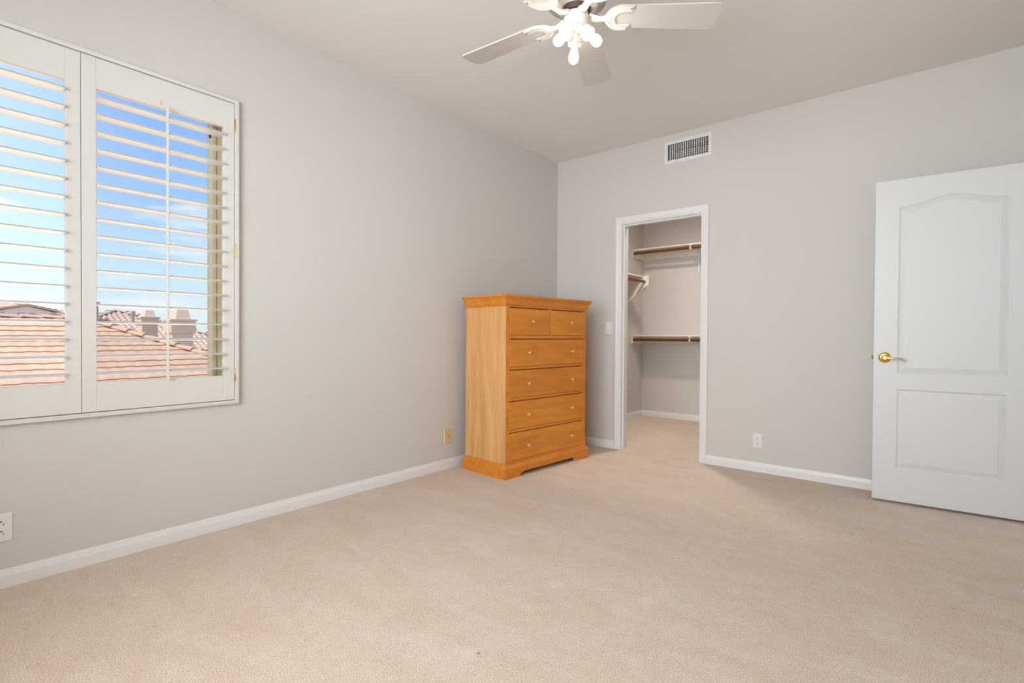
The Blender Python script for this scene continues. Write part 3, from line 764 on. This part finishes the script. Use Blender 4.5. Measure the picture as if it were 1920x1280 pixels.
bm = bmesh.new(); lathe(bm, [(0.050, 0.004), (0.0545, 0.000), (0.0550, -0.006), (0.0550, -0.052), (0.052, -0.057), (0.047, -0.058)], I4, 40); sh = fpart('switch_housing', bm, M_FAN, smooth=True)
bm = bmesh.new(); lathe(bm, [(0.046, -0.057), (0.0475, -0.068), (0.044, -0.077), (0.036, -0.088), (0.027, -0.099), (0.018, -0.105), (0.008, -0.108), (0.0005, -0.1085)], I4, 36); lk = fpart('light_kit', bm, M_FAN, smooth=True)
A0 = math.radians(111.0)
for k in range(5):
    a = A0+k*2*PI/5
    # blade
    bm = bmesh.new()
    R1, w0, w1 = 0.6136, 0.062, 0.076
    pts = [(0.158, -w0*0.62), (0.180, -w0*0.94), (0.21, -w0), (R1-0.030, -w1+0.001), (R1-0.012, -w1+0.006)]
    for t in (-0.7, -0.4, 0, 0.4, 0.7): pts.append((R1-0.003+0.004*(1-t*t), t*w1))
    pts += [(R1-0.012, w1-0.006), (R1-0.030, w1-0.001), (0.21, w0), (0.180, w0*0.94), (0.158, w0*0.62)]
    poly_prism(bm, pts, -0.003, 0.003)
    bl = fpart('blade', bm, M_BLADE, bevel=0.001)
    bl.rotation_euler = (math.radians(-9), 0, a)
    # cast arm and shoe under the blade
    bm = bmesh.new()
    tube(bm, [(0.056, 0, -0.002), (0.074, 0, -0.010), (0.094, 0, -0.014), (0.112, 0, -0.012), (0.128, 0, -0.009), (0.150, 0, -0.007)], [0.020, 0.019, 0.016, 0.015, 0.017, 0.020], 12, 0.55)
    def shoe(rx, ry, x0, xe, z0, z1, inner):
        n = 22; out = []; inn = []
        for i in range(n+1):
            t = math.radians(90+180*i/n)
            out.append((x0+rx*math.cos(t), ry*math.sin(t))); inn.append((x0+(rx-inner)*math.cos(t)+inner*0.15, (ry-inner*0.72)*math.sin(t)))
        out = [(xe, ry*0.93)] + out + [(xe, -ry*0.93)]; inn = [(xe, (ry-inner*0.72)*0.98)] + inn + [(xe, -(ry-inner*0.72)*0.98)]
        vo0 = [bm.verts.new((x, y, z0)) for x, y in out]; vi0 = [bm.verts.new((x, y, z0)) for x, y in inn]
        vo1 = [bm.verts.new((x, y, z1)) for x, y in out]; vi1 = [bm.verts.new((x, y, z1)) for x, y in inn]
        m = len(out)
        for i in range(m-1):
            bm.faces.new((vo0[i], vo0[i+1], vi0[i+1], vi0[i])); bm.faces.new((vo1[i], vo1[i+1], vi1[i+1], vi1[i]))
            bm.faces.new((vo0[i], vo0[i+1], vo1[i+1], vo1[i])); bm.faces.new((vi0[i], vi0[i+1], vi1[i+1], vi1[i]))
        for i in (0, m-1): bm.faces.new((vo0[i], vi0[i], vi1[i], vo1[i]))
    shoe(0.074, 0.070, 0.198, 0.238, -0.0095, -0.0032, 0.040)
    shoe(0.071, 0.067, 0.198, 0.232, -0.0130, -0.0090, 0.012)
    shoe(0.048, 0.047, 0.198, 0.232, -0.0130, -0.0090, 0.013)
    arm = fpart('blade_arm', bm, M_FAN, bl, smooth=True)
    for sx, sy in ((0.228, 0.056), (0.228, -0.056)):
        bm = bmesh.new(); lathe(bm, [(0.0042, -0.0145), (0.0042, -0.0085)], Matrix.Translation((sx, sy, 0)), 10)
        fpart('screw', bm, M_DUCT, bl)
# three tilted sockets with bulbs
for k, az in enumerate((129.5, 249.5, 9.5)):
    a = math.radians(az); tilt = math.radians(48)
    d = Vector((math.cos(a)*math.cos(tilt), math.sin(a)*math.cos(tilt), -math.sin(tilt)))
    o0 = Vector((math.cos(a)*0.026, math.sin(a)*0.026, -0.058))
    m = axis_m(o0, d)
    bm = bmesh.new(); lathe(bm, [(0.016, 0.0), (0.018, 0.012), (0.0280, 0.022), (0.0300, 0.030), (0.0305, 0.049), (0.0285, 0.0515), (0.0262, 0.049), (0.0250, 0.028), (0.014, 0.0265)], m, 30)
    so = fpart('lamp_socket', bm, M_FAN, lk, smooth=True)
    bm = bmesh.new(); lathe(bm, [(0.0125, 0.027), (0.0130, 0.056), (0.0150, 0.067), (0.0195, 0.080), (0.0222, 0.091), (0.0226, 0.098), (0.0214, 0.108), (0.0170, 0.1165), (0.0095, 0.1220), (0.0005, 0.1235)], m, 24)
    bu = link('bulb', bm, M_BULB, fan, smooth=True)
def chain(name, pts, m=M_BRASS):
    bm = bmesh.new(); tube(bm, pts, 0.0011, 6)
    lathe(bm, [(0.0005, 0.004), (0.0045, 0.003), (0.006, 0.0), (0.0045, -0.003), (0.0005, -0.004)], Matrix.Translation(pts[0]), 12, False, False)
    lathe(bm, [(0.0005, 0.006), (0.003, 0.004), (0.0042, -0.002), (0.003, -0.010), (0.0005, -0.012)], Matrix.Translation(pts[-1]), 10, False, False)
    return fpart(name, bm, m, smooth=True)
rv = Vector((math.cos(YAW), math.sin(YAW), 0)); fv = Vector((-math.sin(YAW), math.cos(YAW), 0))
p = rv*0.046-fv*0.030
chain('pull_chain', [tuple(p+Z*-0.018), tuple(p+rv*0.012-fv*0.008+Z*-0.024), tuple(p+rv*0.013-fv*0.008+Z*-0.105)])
p = -fv*0.040+rv*0.002
chain('pull_chain', [tuple(p+Z*-0.098), tuple(p-fv*0.003+Z*-0.104), tuple(p-fv*0.003+Z*-0.150)])

# ------------------------------------------------------------------ outside the side window
bm = bmesh.new(); box(bm, -400, 60, -300, 400, -3.4, -3.2); struct(link('ground', bm, M_GROUND))
def tiles(bm, org, eu, ev, rows, course, width, us, amp, pitch, step, lip):
    """tile courses: org = left foot, eu along the eave, ev up the slope, us(i) -> (u0, u1) extent of row i"""
    eu = Vector(eu).normalized(); ev = Vector(ev).normalized(); nrm = eu.cross(ev).normalized()
    if nrm.z < 0: nrm = -nrm
    for i in range(rows):
        u0, u1 = us(i)
        if u1-u0 < 0.05: continue
        n = max(2, int((u1-u0)/step)); low = []; lowb = []; high = []
        for j in range(n+1):
            u = u0+(u1-u0)*j/n
            wv = amp*(math.sin(2*PI*u/pitch)) + 0.3*amp*math.sin(4*PI*u/pitch+0.7)
            jit = 0.012*math.sin(u*7.3+i*2.1)
            a = Vector(org)+eu*u
            low.append(bm.verts.new(a+ev*(i*course-0.02+jit)+nrm*(lip+wv))); lowb.append(bm.verts.new(a+ev*(i*course-0.02+jit)+nrm*(wv-0.03)))
            high.append(bm.verts.new(a+ev*((i+1)*course+0.03)+nrm*(wv)))
        for j in range(n):
            bm.faces.new((low[j], low[j+1], high[j+1], high[j])); bm.faces.new((lowb[j], lowb[j+1], low[j+1], low[j]))
SLP = 0.385; ca = 1/math.sqrt(1+SLP*SLP); sa = SLP*ca
def roofz(x): return SLP*(2.887-16-x)
# house next door: its roof climbs away from the window to a ridge, with a hip at its right-hand end
h1 = thing('neighbouring_house', 'neighbouring house with large sloping terracotta tile roof and broad chimney outside the window', 'house', (-12.0, 2.0, -3.2))
def hp_(name, bm, m, par, **k):
    o = link(name, bm, m, par, **k); o.location = -Vector(par.location); return o
EX, RX = -7.6, -16.95
RB = -19.6                                             # rear eave                                  # eave and ridge
def hip_y(x): return 3.62+(RX-x)*-0.86
rows = 27; course = (EX-RX)/ca/rows
bm = bmesh.new()
tiles(bm, (EX, 0, roofz(EX)), (0, 1, 0), (-1, 0, SLP), rows, course, 0, lambda i: (-16.0, hip_y(EX-i*course*ca)), 0.0055, 0.30, 0.055, 0.034)
hp_('roof_slope', bm, M_TILE, h1)
bm = bmesh.new()
yr = hip_y(RX); zr = roofz(RX); ze = roofz(EX); ye = hip_y(EX); xb = RB; zb_ = zr-(RX-RB)*SLP
def tri(*p): bm.faces.new([bm.verts.new(q) for q in p])
tri((RX, yr, zr-0.03), (EX, ye, ze-0.03), (xb, yr+2.6, zb_-0.03)); tri((RX, yr, zr-0.03), (xb, yr+2.6, zb_-0.03), (xb, -16, zb_-0.03), (RX, -16, zr-0.03))
hp_('rear_slope', bm, M_TILE2, h1)
def cap_run(name, a, b, par, m, n, r=0.15):
    a, b = Vector(a), Vector(b); d = (b-a)/n; bm = bmesh.new(); ax = d.normalized(); sd = ax.cross(Vector((0, 0, 1))).normalized(); upv = sd.cross(ax)
    for i in range(n):
        p0 = a+d*i; p1 = a+d*(i+1.12); k = 8; r0 = []; r1 = []
        for j in range(k+1):
            t = PI*j/k
            r0.append(bm.verts.new(p0+sd*(r*1.08*math.cos(t))+upv*(r*0.62*math.sin(t)+0.03))); r1.append(bm.verts.new(p1+sd*(r*0.86*math.cos(t))+upv*(r*0.5*math.sin(t)-0.005)))
        for j in range(k): bm.faces.new((r0[j], r0[j+1], r1[j+1], r1[j]))
        bm.faces.new(r0)
    return hp_(name, bm, m, par)
cap_run('hip_tiles', (EX, ye, ze), (RX, yr, zr), h1, M_TILE, 26)
cap_run('ridge_tiles', (RX, -16, zr-0.02), (RX, yr, zr-0.02), h1, M_TILE, 44, 0.13)
bm = bmesh.new(); box(bm, xb+0.5, EX-0.6, -15.5, yr+1.5, -3.2, ze-0.05); hp_('house_wall', bm, M_STUC, h1)
def chimney(par, x, ya, yb_, dx, zb, zs, zl, zc_, zt, ins):
    """stuccoed stack: shaft to zs, ledge, wider shroud zl..zc_, tapering cap to zt"""
    bm = bmesh.new(); box(bm, x-dx, x, ya+ins*0.25, yb_-ins*0.4, zb, zl); c = hp_('chimney', bm, M_STUC, par)
    e = 0.05
    bm = bmesh.new(); box(bm, x-dx-e, x+e, ya-0.02, yb_+0.02, zl, zc_-0.06)
    sh_ = hp_('chimney_shroud', bm, M_STUC, c); sh_.location = (0, 0, 0)
    bm = bmesh.new(); box(bm, x-dx-e-0.04, x+e+0.04, ya-0.05, yb_+0.05, zc_-0.06, zc_)
    q = hp_('chimney_ledge', bm, M_STUC, c); q.location = (0, 0, 0)
    bm = bmesh.new(); w = yb_-ya
    b0 = [(x+0.02, ya+w*0.17, zc_), (x+0.02, yb_-w*0.17, zc_), (x-dx, yb_-w*0.17, zc_), (x-dx, ya+w*0.17, zc_)]
    b1 = [(x-0.06, ya+w*0.26, zt), (x-0.06, yb_-w*0.26, zt), (x-dx+0.08, yb_-w*0.26, zt), (x-dx+0.08, ya+w*0.26, zt)]
    A = [bm.verts.new(p) for p in b0]; B = [bm.verts.new(p) for p in b1]
    bm.faces.new(A); bm.faces.new(B)
    for i in range(4): bm.faces.new((A[i], A[(i+1) % 4], B[(i+1) % 4], B[i]))
    q = hp_('chimney_cap', bm, M_STUC, c); q.location = (0, 0, 0)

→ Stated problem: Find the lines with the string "from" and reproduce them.

→ Expected output:
The Blender Python script for this scene continues. Write part 3, from line 764 on. This part finishes the script. Use Blender 4.5. Measure the picture as if it were 1920x1280 pixels.
# house next door: its roof climbs away from the window to a ridge, with a hip at its right-hand end